Die Notwendigkeit sich dieser Angelegenheit endlich anzunehmen, wurde mir erneut bewusst, als ich den Bericht der Historiker-Kommission zur Geschichte des Auswärtigen Amtes las. An dieser Stelle möchte ich betonen, dass ich – bei allen möglichen Differenzen in Reihen der Historiker – den Bericht der Autoren Conze, Frei, Hyes und Zimmermann für eine große und notwendige Leistung halte.

Am Ende der Abhandlung über den langen juristischen Kampf der Familie Scheliha für dessen Anerkennung als Widerstandskämpfer heißt es auf S. 569

„Ilse Stöbe, Schelihas Mitarbeiterin in der Informationsabteilung, die am gleichen Tag mit ihm verurteilt und in Plötzensee hingerichtet wurde, fehlt nach wie vor auf der Tafel. Sie hatte keine Verwandten mehr, die sich für sie einsetzen konnten, ihre Mutter war in Ravensbrück ermordet, ihr Halbruder in Brandenburg Görden hingerichtet worden.“

Dazu muss man erwähnen, dass beide sich sowohl politisch gegen die Nazis im Widerstand engagierten als auch untergetauchten Juden halfen.

Den Beitrag Ilse Stöbes für den Widerstand gegen den Nationalsozialismus und ihr Leben haben wir in unserem Antrag kurz skizziert. Angeregt durch Rudolf Herrnstadt gab Ilse Stöbe Informationen an den sowjetischen Geheimdienst GRU weiter. In den Jahren 1940 und 1941 auch aus dem Auswärtigen Amt heraus, wo sie, auch das ist inzwischen nachgewiesen, ordentlich angestellt gewesen ist. Im September 1942 wurde sie im Rahmen der Gestapo-Aktionen gegen die von der Gestapo so genannte „Rote Kapelle“ verhaftet. Der einzige Zusammenhang zwischen Stöbe, Herrnstadt, Scheliha und der Roten Kapelle war jedoch, dass sie zum gleichen Funker Kontakt hatten. Die Hinrichtung Ilse Stöbes erfolgte am 22.12.1942 durch das Fallbeil in Plötzensee.

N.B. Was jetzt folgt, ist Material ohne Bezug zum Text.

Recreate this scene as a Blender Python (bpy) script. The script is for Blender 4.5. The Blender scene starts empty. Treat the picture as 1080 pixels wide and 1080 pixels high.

Wir haben das vergangene Jahr genutzt, um alle vorhandenen Informationen zu Ilse Stöbe zusammenzutragen. In dem Artikel „Rote Nelken für Alta“, das war Ilse Stöbes Deckname beim sowjetischen Geheimdienst GRU, steht, was Ilse Stöbe Ende Februar 1941 an die Zentrale des GRU mitteilte:

„Die Vorbereitungen zu einem Krieg gegen die UdSSR sind schon weit gediehen. […] Es werden drei Armeegruppen unter der Führung der Feldmarschälle Bock, Rundstedt und Leeb gebildet. […] Als Termin für den Angriff muss man mit dem 20.Mai rechnen.“

Auch wenn der schreckliche Angriff, der als Überfall Hitlerdeutschlands auf die Sowjetunion in die Geschichte einging, dann erst am 22.Juni begann, zeigt sich, mit welchen präzisen Informationen Ilse Stöbe versuchte, die sowjetische Führung zu warnen.

Sie tat dies aus der inneren Überzeugung heraus, dass es die einzige Möglichkeit sei, dem faschistischen Deutschland Einhalt zu gebieten und bezahlte dies, wie so viele andere, mit ihrem Leben. Ilse Stöbe hat keine Familie mehr, die für ihre Anerkennung kämpfen kann. Deswegen haben wir diesen Antrag hier im Parlament eingereicht.

Dazu kommt: Ilse Stöbe entstammte einer Arbeiterfamilie aus Lichtenberg und sie ist eine Frau, die ihre Widerstandstätigkeit zwar in Zusammenarbeit mit Männern, aber doch eigenständig organisierte.

Alle drei Umstände mögen dazu beigetragen haben, dass sie bisher nicht geehrt wurde. Die Autorin Sabine Kebir konstatiert außerdem einen Zusammenhang zu den dominanten Deutungsmustern im Bezug auf die eigene Geschichte in beiden deutschen Staaten. Sie meint, dass es nie zu einer Anerkennung des Lebenswerkes von Ilse Stöbe kam, weil sie in der Bundesrepublik als Kommunistin diskreditiert war. Dabei bestand ihr Widerstandsnetzwerk keinesfalls nur aus Kommunisten, wie die enge Zusammenarbeit mit Scheliha zeigt.

In der DDR erfuhr Ilse Stöbe zwar Ehrungen, eine Zeit lang war eine Schule in Berlin-Lichtenberg nach ihr benannt. Aber man scheute sich doch, ihr Lebensbild in die Öffentlichkeit zu bringen. Gewichtiger Grund hierfür war ihre Verbindung zu Rudolf Herrnstadt, der nach seinem Sturz als Chefredakteur des Neuen Deutschlands am 17. Juni 1953 zur Unperson wurde.

Liebe Kolleginnen und Kollegen, es scheint als sei der Moment gekommen, in dem all die genannten Widerstände überwunden werden könnten. Ich bitte Sie um Zustimmung zu unserem Antrag, um der überfälligen Ehrung Ilse Stöbes durch den Deutschen Bundestag Nachdruck zu verleihen.